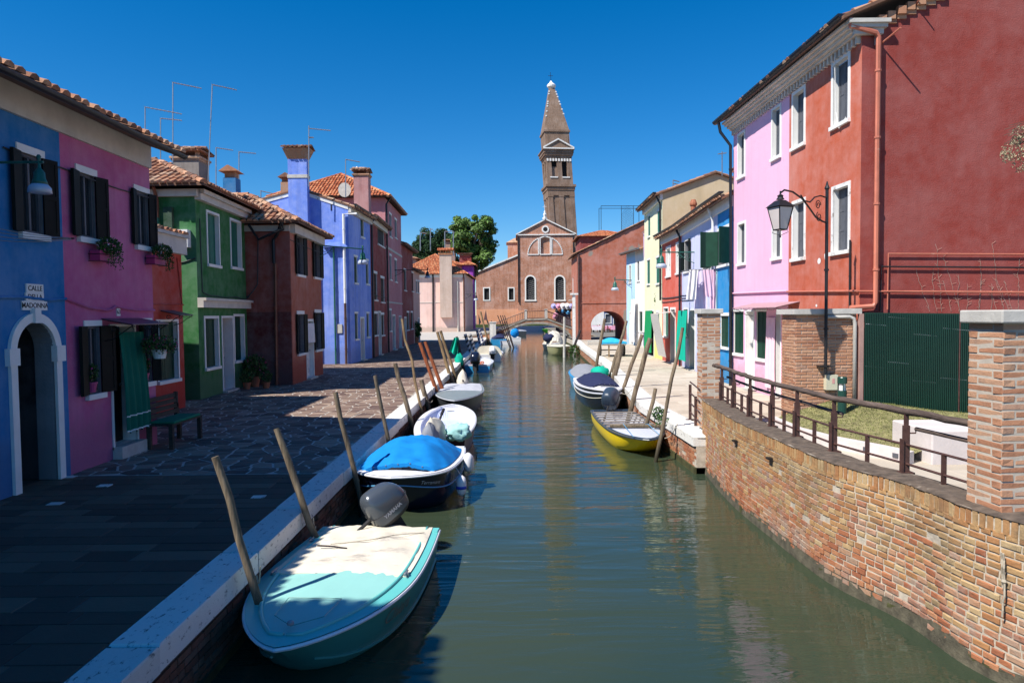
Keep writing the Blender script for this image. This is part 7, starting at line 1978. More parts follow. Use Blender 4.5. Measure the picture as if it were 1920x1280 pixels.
B = {k: v for k, v in dict(
    turq=bmat('turquoise_gelcoat', (.13, .50, .46)), turq_l=bmat('light_turquoise_deck', (.27, .55, .50), .5), turq_h=bmat('sea_green_hull', (.055, .27, .23)),
    white=bmat('white_gelcoat', (.76, .76, .78)), navy=bmat('navy_hull', (.008, .012, .03), .2), grey=bmat('grey_boat_paint', (.20, .235, .24), .5), greyd=bmat('dark_grey_hull', (.05, .055, .06), .4),
    lblue=bmat('light_blue_boat_paint', (.03, .28, .56), .4), maroon=bmat('maroon_hull', (.05, .008, .012), .3), yellow=bmat('yellow_hull', (.86, .62, .01), .3), dk=bmat('dark_blue_grey_rim', (.03, .05, .08), .4),
    olive=bmat('olive_cream_hull', (.38, .38, .20), .4), green=bmat('bright_green_hull', (.08, .45, .04), .4), cream=bmat('cream_deck', (.66, .63, .52), .5), bluein=bmat('pale_blue_liner', (.50, .55, .72), .5), deckg=bmat('pale_grey_deck', (.52, .54, .60), .5), sblue=bmat('sky_blue_hull', (.10, .35, .62), .4)).items()}
C = dict(cream=cloth('cream_canvas', (.68, .62, .50)), blue=cloth('bright_blue_tarp', (.005, .20, .55)), navy=cloth('navy_canvas', (.022, .028, .075)), grey=cloth('grey_canvas', (.24, .25, .28)), beige=cloth('beige_canvas', (.60, .55, .46)), aqua=cloth('pale_aqua_canvas', (.32, .58, .56)), teal=cloth('teal_cloth', (.005, .38, .26)), black=cloth('black_canvas', (.02, .02, .022)), white=M['cl_white'])
# canvas with mildew
m_, nt_, b_ = newmat('stained_cream_canvas'); co_ = wcoords(nt_, (1.2, 3, 1)); n1_ = noise(nt_, co_, 1.6, 6, .7)
col_ = ramp(nt_, n1_, [(.3, G(.70, .64, .50)), (.55, G(.66, .60, .49)), (.68, G(.36, .32, .28)), (.8, G(.52, .47, .40))]); nt_.links.new(col_, b_.inputs['Base Color']); b_.inputs['Roughness'].default_value = .85
bump(nt_, b_, noise(nt_, wcoords(nt_), 4, 4, .6), .35, .03); C['stained'] = m_
# 1 turquoise boat, nearest
g = WZ+.40
st = pl3(714, 990, g); bw_ = pl3(515, 1214, g+.06)
r, W, hpf, zg, inn, L = boat('motorboat', 'turquoise motorboat with cream canvas cover, nearest the camera', st, bw_, 1.60, .40, B['turq_h'], B['turq'], B['turq'], sheer=.06, tw=.93, pw=2.15, rimw=.15, deck=.48, deckm=B['turq_l'], cover=(.0, .51), coverm=C['stained'], covh=.05, keel=.2, rubm=B['white'], covnoise=.03, flare=.3)
B1 = (r, W, L)
outboard(r, W, -.02, -.02, .44, bmat('graphite_cowling', (.085, .10, .12), .22, metal=.35), tilt=-.55, scale=1.08, text='YAMAHA', yaw=.80)
# chine strake and cleats
mb = MB(); mb.tube([W(hpf(t, 3)[0]+.01, hpf(t, 3)[1], hpf(t, 3)[2]) for t in [x/20 for x in range(20)]], .014, 5); mb.tube([W(-hpf(t, 3)[0]-.01, hpf(t, 3)[1], hpf(t, 3)[2]) for t in [x/20 for x in range(20)]], .014, 5); mb.build('spray_rail', B['turq_h'], r)
for (x, t) in ((1, .18), (1, .5), (-1, .5), (0, .90)):
    mb = MB(); xx = x*(inn(t)[0]+.05); p = W(xx, L*t, zg(t)+(.02 if x else .055)); mb.lathe(p, [(.03, 0), (.028, .02), (.015, .03)], 10)
    if x: mb.tube([W(xx, L*t-.07, zg(t)+.045), W(xx, L*t+.07, zg(t)+.045)], .009, 6)
    mb.build('cleat', M['alu'], r)
# raised side coamings around the deck
for sg in (1, -1):
    mb = MB(); mb.tube([W(sg*max(inn(t)[0], .0), inn(t)[1], zg(t)+.018) for t in [.0+.97*x/24 for x in range(25)]], .018, 7); o = mb.build('coaming', B['turq'], r, smooth=True)
mb = MB(); t0 = .80; mb.tube([W(-.25, L*.72, zg(.72)+.05), W(-.22, L*.84, zg(.84)+.045), W(.0, L*.90, zg(.9)+.04), W(.22, L*.84, zg(.84)+.045), W(.25, L*.72, zg(.72)+.05), W(-.25, L*.72, zg(.72)+.05)], .004, 4); mb.build('hatch_seam', B['turq_h'], r)
def side_txt(W, hpf, L, sg, t0, kz, off=.012):
    def fn(x, y):
        t = t0-sg*x/L*(1 if sg < 0 else 1) if 0 else t0+(-x/L if sg < 0 else x/L)
        t = min(max(t, 0), 1); a = hpf(t, kz); b = hpf(t, kz+1); f = .5+y/.25; p = [a[i]+(b[i]-a[i])*f for i in range(3)]
        return W(sg*(p[0]+off), p[1], p[2])
    return fn
# the side facing the canal: which sign of local x points to world +x?
sgc = 1 if (W(1, 0, 0)-W(0, 0, 0)).x > 0 else -1
def side_text(s_, W, hpf, L, sg, sb, size, mat, parent, hm=.55):
    """lettering laid along the hull side, centred sb metres (along the skin) back from the stem"""
    N_ = 160; tt = [1-k/N_ for k in range(N_+1)]
    def at(t, h):
        a = hpf(t, 3); b = hpf(t, 6); return Vector([a[i]+(b[i]-a[i])*h for i in range(3)])
    cu_ = [0]
    for a, b in zip(tt[:-1], tt[1:]): cu_.append(cu_[-1]+(at(b, hm)-at(a, hm)).xy.length)
    def fn(x, y):
        s0_ = sb+x*(-1 if sg > 0 else 1)
        k = next((i for i, v in enumerate(cu_) if v >= s0_), N_); k = max(1, min(k, N_)); f = (s0_-cu_[k-1])/max(cu_[k]-cu_[k-1], 1e-6); t = tt[k-1]+(tt[k]-tt[k-1])*f
        H_ = max((at(t, 1)-at(t, 0)).z, .05); p = at(t, hm+y/H_); q = at(max(t-.01, 0), hm); q2 = at(min(t+.01, 1), hm); d = (q-q2).xy; d.normalize(); n_ = Vector((abs(d.y), abs(d.x)))
        return W(sg*(p.x+n_.x*.014), p.y+n_.y*.014, p.z)
    return text_3d(s_, fn, size, mat, parent)
M['faint'] = plain('faded_script_paint', (.20, .20, .16), .7, .3, 20)
side_text('Chiara', W, hpf, L, sgc, 1.35, .20, M['faint'], r)
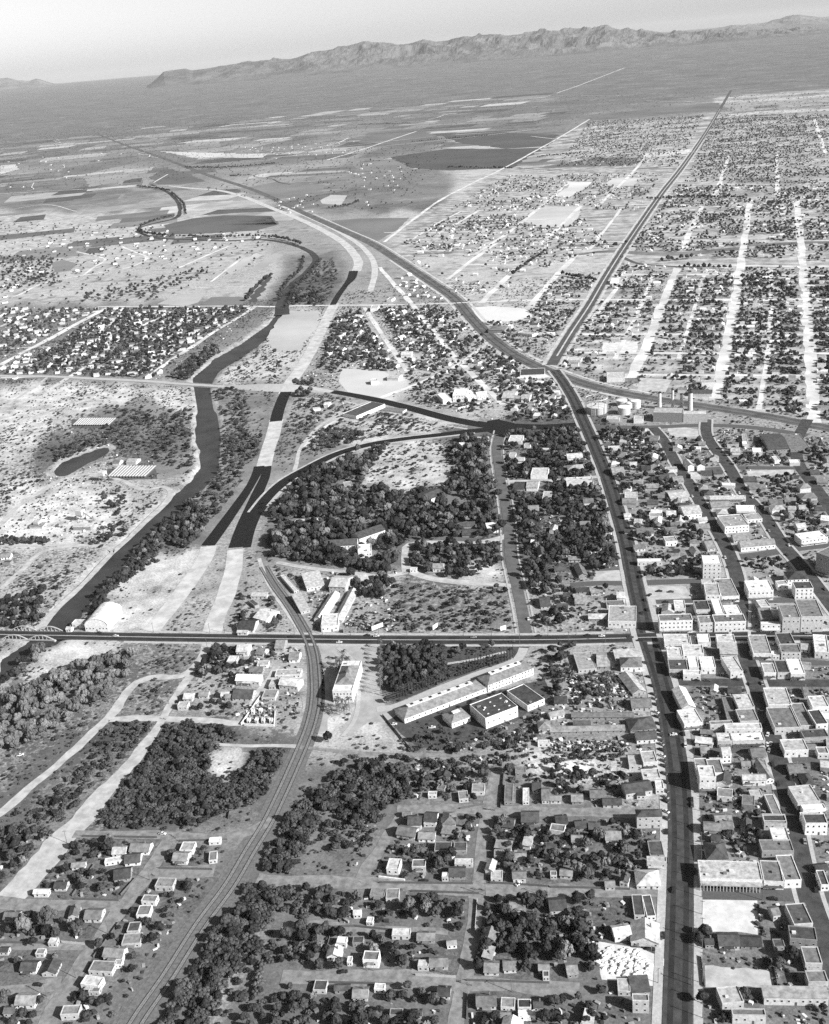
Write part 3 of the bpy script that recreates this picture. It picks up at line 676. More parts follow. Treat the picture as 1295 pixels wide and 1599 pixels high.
def building(A, Bp, depth, h, typ, wk, rk, noun='house', label=None, nwin=None, storeys=None, name=None, doors=True, detail=2, group=None):
    A = Vector((A[0], A[1], 0)); Bp = Vector((Bp[0], Bp[1], 0))
    h = h + rng.uniform(.0, .3)
    ux = (Bp - A); L = ux.length; ux /= L; uy = Vector((-ux.y, ux.x, 0))
    ctr = (A + Bp) / 2 + uy * depth / 2
    rz = math.atan2(ux.y, ux.x)
    root = empty(name or noun.replace(' ', '_'), ctr, rz)
    w, d = L / 2, depth / 2
    wm, rm = wmat(wk), rmat(rk)
    vs, fs = [], []
    if typ == 'flat':
        ph = .55 if h > 3.6 else .35; t = .35
        box(vs, fs, -w, w, -d, d, -.3, h, 'nsew')
        o = mesh_obj('wall', vs, fs, wm, root)
        vs, fs = [], []
        box(vs, fs, -w - .04, w + .04, -d - .04, -d + t, h, h + ph); box(vs, fs, -w - .04, w + .04, d - t, d + .04, h, h + ph)
        box(vs, fs, -w - .04, -w + t, -d + t, d - t, h, h + ph); box(vs, fs, w - t, w + .04, -d + t, d - t, h, h + ph)
        mesh_obj('parapet', vs, fs, wm, root)
        box_obj('roof', -w + t, w - t, -d + t, d - t, h - .25, h + .06, rm, root)
        if detail and L > 9 and depth > 9:
            for _ in range(1 if L < 20 else 3):
                x = rng.uniform(-w + 2, w - 2); y = rng.uniform(-d + 2, d - 2); s = rng.uniform(.5, 1.3)
                box_obj('roof_vent', x - s, x + s, y - s * .7, y + s * .7, h + .06, h + .06 + rng.uniform(.5, 1.3), TRIM if rng.random() < .5 else BRICK, root)
    else:
        e = .5 if L > 6 else .3
        along_x = typ in ('gx', 'hip') if L >= depth or typ == 'gx' else False
        if typ == 'gy': along_x = False
        span = d if along_x else w
        rise = span * (.55 if typ != 'shed' else .25)
        rise = min(rise, 3.5 if detail else 2.5)
        if typ == 'hip':
            box(vs, fs, -w, w, -d, d, -.3, h, 'nsew'); mesh_obj('wall', vs, fs, wm, root)
            W_, D_ = w + e, d + e; z0 = h - .15
            rl = max(abs(W_ - D_), .01)
            r1, r2 = ((-rl, 0), (rl, 0)) if W_ >= D_ else ((0, -rl), (0, rl))
            vs = [(-W_, -D_, z0), (W_, -D_, z0), (W_, D_, z0), (-W_, D_, z0), (r1[0], r1[1], z0 + rise), (r2[0], r2[1], z0 + rise)]
            fs = [(0, 1, 5, 4), (2, 3, 4, 5), (3, 0, 4), (1, 2, 5)] if W_ >= D_ else [(3, 0, 4, 5), (1, 2, 5, 4), (0, 1, 4), (2, 3, 5)]
            fs.append((3, 2, 1, 0)); mesh_obj('roof', vs, fs, rm, root)
        elif typ == 'shed':
            rise = min(2.0, depth * .12)
            vs = [(-w, -d, -.3), (w, -d, -.3), (w, d, -.3), (-w, d, -.3), (-w, -d, h), (w, -d, h), (w, d, h + rise), (-w, d, h + rise)]
            mesh_obj('wall', vs, [(0, 1, 5, 4), (1, 2, 6, 5), (2, 3, 7, 6), (3, 0, 4, 7)], wm, root)
            k = e
            vs = [(-w - k, -d - k, h + .02), (w + k, -d - k, h + .02), (w + k, d + k, h + rise + .02), (-w - k, d + k, h + rise + .02)]
            vs += [(a, b, c + .18) for a, b, c in vs]
            mesh_obj('roof', vs, [(3, 2, 1, 0), (4, 5, 6, 7), (0, 1, 5, 4), (1, 2, 6, 5), (2, 3, 7, 6), (3, 0, 4, 7)], rm, root)
        elif typ == 'arch':
            n = 14; prof = [(-w * math.cos(math.pi * i / n), h + w * .62 * math.sin(math.pi * i / n)) for i in range(n + 1)]
            vs = [(-w, -d, -.3), (w, -d, -.3), (w, d, -.3), (-w, d, -.3)]
            b = 4
            for y in (-d, d): vs += [(x, y, z) for x, z in prof]
            fs = [tuple([0, 1] + [b + i for i in range(n, -1, -1)]), tuple([2, 3] + [b + n + 1 + i for i in range(n + 1)]), (1, 2, b + 2 * n + 1, b + n), (3, 0, b, b + n + 1)]
            mesh_obj('wall', vs, fs, wm, root)
            vs, fs = [], []
            for y in (-d - .4, d + .4): vs += [(x * 1.03, y, z + .18) for x, z in prof]
            for y in (-d - .4, d + .4): vs += [(x * 1.02, y, z + .02) for x, z in prof]
            m_ = n + 1
            for i in range(n):
                fs.append((i, i + 1, m_ + i + 1, m_ + i)); fs.append((2 * m_ + i + 1, 2 * m_ + i, i, i + 1)); fs.append((3 * m_ + i, 3 * m_ + i + 1, m_ + i + 1, m_ + i))
            mesh_obj('roof', vs, fs, rm, root)
        else:
            if along_x:
                vs = [(-w, -d, -.3), (w, -d, -.3), (w, d, -.3), (-w, d, -.3), (-w, -d, h), (w, -d, h), (w, d, h), (-w, d, h), (-w, 0, h + rise), (w, 0, h + rise)]
                fs = [(0, 1, 5, 4), (1, 2, 6, 9, 5), (2, 3, 7, 6), (3, 0, 4, 8, 7)]
            else:
                vs = [(-w, -d, -.3), (w, -d, -.3), (w, d, -.3), (-w, d, -.3), (-w, -d, h), (w, -d, h), (w, d, h), (-w, d, h), (0, -d, h + rise), (0, d, h + rise)]
                fs = [(0, 1, 5, 8, 4), (1, 2, 6, 5), (2, 3, 7, 9, 6), (3, 0, 4, 7)]
            mesh_obj('wall', vs, fs, wm, root)
            sl = rise / span; t = .16
            W_, D_ = w + e, d + e
            def slope(s):
                if along_x: q = [(-W_, s * D_, h - e * sl), (W_, s * D_, h - e * sl), (W_, 0, h + rise), (-W_, 0, h + rise)]
                else: q = [(s * W_, -D_, h - e * sl), (s * W_, D_, h - e * sl), (0, D_, h + rise), (0, -D_, h + rise)]
                return [(a, b, c + .03) for a, b, c in q] + [(a, b, c + .03 + t) for a, b, c in q]
            vs = slope(-1) + slope(1); fs = []
            for k in (0, 8):
                fs += [(k, k + 1, k + 2, k + 3), (k + 4, k + 5, k + 6, k + 7), (k, k + 1, k + 5, k + 4), (k + 1, k + 2, k + 6, k + 5), (k + 3, k, k + 4, k + 7)]
            mesh_obj('roof', vs, fs, rm, root)
            if detail and noun == 'house' and rng.random() < .5:
                put('c', 'chimney', root, (w * .4, d * .3, h + rise * .5), 0, (1, 1, 1.3 + rise * .3))
    if noun == 'building' and typ == 'flat' and L > 8 and h > 3.4 and detail and rng.random() < .5:
        o = box_obj('awning', -w + .6, w - .6, -d - 2.0, -d - .06, 2.75, 2.9, rmat(rng.choice(['L', 'M', 'D'])), root)
    # openings
    st = storeys or max(1, int(h / 3.1))
    if detail:
        fh = h / st
        nf = nwin if nwin is not None else min(10, max(2, int(L / 3.2)))
        ns = min(5, max(1, int(depth / 4))) if detail > 1 else 0
        di = nf // 2 if doors and nf > 2 else -1
        for s in range(st):
            zc = s * fh + fh * .52; wh = min(1.5, fh * .5); ww = min(1.15, L / nf * .5)
            for i in range(nf):
                x = -w + L * (i + .5) / nf
                if s == 0 and i == di: put('d', 'door', root, (x, -d - .02, 0), 0, (1.1, 1, min(2.2, h * .8)))
                else: put('w', 'window', root, (x, -d - .02, zc), 0, (ww, 1, wh))
            for i in range(ns):
                y = -d + depth * (i + .5) / ns
                put('w', 'window', root, (w + .02, y, zc), math.pi / 2, (min(1.1, depth / ns * .5), 1, wh))
        if detail > 1 and doors and noun == 'house' and L > 8 and rng.random() < .35:
            vs, fs = [], []; pw = w * .45
            box(vs, fs, -pw, pw, -d - 2.2, -d - .05, h * .78, h * .78 + .15)
            for x in (-pw + .1, pw - .1): box(vs, fs, x - .08, x + .08, -d - 2.1, -d - 1.94, 0, h * .78, 'nsew')
            mesh_obj('porch', vs, fs, rm, root)
    if label: tag(root, label, noun.split()[-1] if noun not in ('drying shed',) else 'shed', group)
    a = math.hypot(w, d)
    for fx in np.arange(-w, w + 1, 2.0):
        for fy in np.arange(-d, d + 1, 2.0):
            q = ctr + ux * fx + uy * fy; mark(q.x, q.y, 1.6)
    FOOT.append((ctr.x, ctr.y, max(w, d)))
    return root, ctr
def L0(a, b): return (b - a).length
def from_px(ox, oy, s, rec, noun='house', **kw):
    xl, yl, xr, yr, rp, wp, typ, wk, rk = rec[:9]
    a, b = P(ox + xl / s, oy + yl / s), P(ox + xr / s, oy + yr / s)
    m, sn = mpp((a + b) / 2)
    h = max(2.6, wp / s * m / math.cos(math.asin(sn)))
    depth = max(4.0, rp / s * m / sn * .97)
    depth = min(depth, 70)
    if noun == 'building' and L0(a, b) > 7 and oy + yl / s > 860 and ox + xl / s > 1000: h = max(h * 1.1, 5.2)
    if noun == 'house': h = min(h, 6.5); depth = min(depth, 22)
    r, c = building(a, b, depth, h, typ, wk, rk, noun=noun, **kw)
    return r, ox + (xl + xr) / 2 / s, oy + (yl + yr) / 2 / s, rec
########
In the entries above, find lines with "parts" and copy each.

Keep writing the Blender script for this image. This is part 7, starting at line 1978. More parts follow. Use Blender 4.5. Measure the picture as if it were 1920x1280 pixels.
Write part 3 of the bpy script that recreates this picture. It picks up at line 676. More parts follow. Treat the picture as 1295 pixels wide and 1599 pixels high.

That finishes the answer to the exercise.